A Casa de Machado de Assis tem sido uma espécie de Congresso Nacional das Letras, cuja tolerância absorve de tudo, inclusive escritores maiores, como o próprio Machado, Guimarães Rosa e João Cabral de Melo Neto. O que sempre me perguntei foi o que esse pessoal procurava lá. Uma glória duvidosa, companhia na velhice, direito ao mausoléu? E o pior é que tem sempre alguém azarando a sua "vaga".
Mais recentemente, pude constatar -como quem confere a idade- que havia acadêmicos amigos meus, escritores e gente do melhor quilate, como o saudosíssimo Antonio Callado e João Ubaldo Ribeiro. Mantenho boas relações até com a presidenta, Nélida Piñón, e com Lygia Fagundes Telles, prezando ambas em todos os sentidos.
Mas aonde quero chegar, estará perguntando o leitor? Na própria Academia? Eu, que não tenho nem terno e já criei um personagem acadêmico, no romance "Amazona", com o qual fui impiedoso? Então, negativo. Tudo, menos o beletrismo. O que não me impede de sugerir alguns nomes que reforçariam o sopro de renovação da casa, encarnado exemplarmente pelo João Ubaldo, que consegue, como Clark Kent, trocar, num passe de mágica, o fardão pelo uniforme de Superintelectual no "Casseta e Planeta".
Como a música popular ainda não está representada, me vem imediatamente à cabeça o Gilberto Gil, que, com sua articulação, é capaz de discursar sobre qualquer tema. E, se o Gil entrar, naturalmente levará o Caetano. Que lugar não ficará bom com o Caetano? E quem sabe o Jorge Mautner, com sua mente polifásica e estratosférica? Já pensaram nos discursos de posse?

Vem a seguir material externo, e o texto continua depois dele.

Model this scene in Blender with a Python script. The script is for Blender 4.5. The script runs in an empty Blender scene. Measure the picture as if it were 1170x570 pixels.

Voltando à baianidade, eu poria lá o Waly Salomão, com sua inteligência e simpatia incandescentes. Se abrir mais uma vaga (duas pancadinhas na madeira), por que não o Geraldinho Carneiro, não apenas pela poesia, mas pelas madeixas, que ficariam uma graça com o fardão?
Para a ala feminina, a fim de animar, erotizar e espiritualizar as sessões, eu não hesitaria em indicar a Hilda Hilst.
Nessa academia -que aos poucos vai se tornando uma espécie de Colégio da Patafísica'-, vejo, imponente, representando o cinema e o jornalismo, o meu querido Arnaldo Jabor, cujo garbo no uniforme seria inigualável. Com a vantagem, ainda, de o Jabor poder psicografar indispensáveis mortos imortais, como Nelson Rodrigues e Glauber Rocha. Sim, academia em transe, e, já que valem os mortos, eu invocaria para uma cadeira o insubstituível Caio Fernando Abreu, que daria um finíssimo toque "dark" ao figurino e humor da casa.
E o teatro vivo? Sem dúvida o Zé Celso Martinez Corrêa, acompanhado do Antunes Filho para contrabalançar possíveis badernas no cerimonial, na encenação. Numa ponte entre ambos, Gerald Thomas.
Bem, e para essa academia, você se candidataria? -voltará a me perguntar o leitor. Olha, eu não mereço tanto.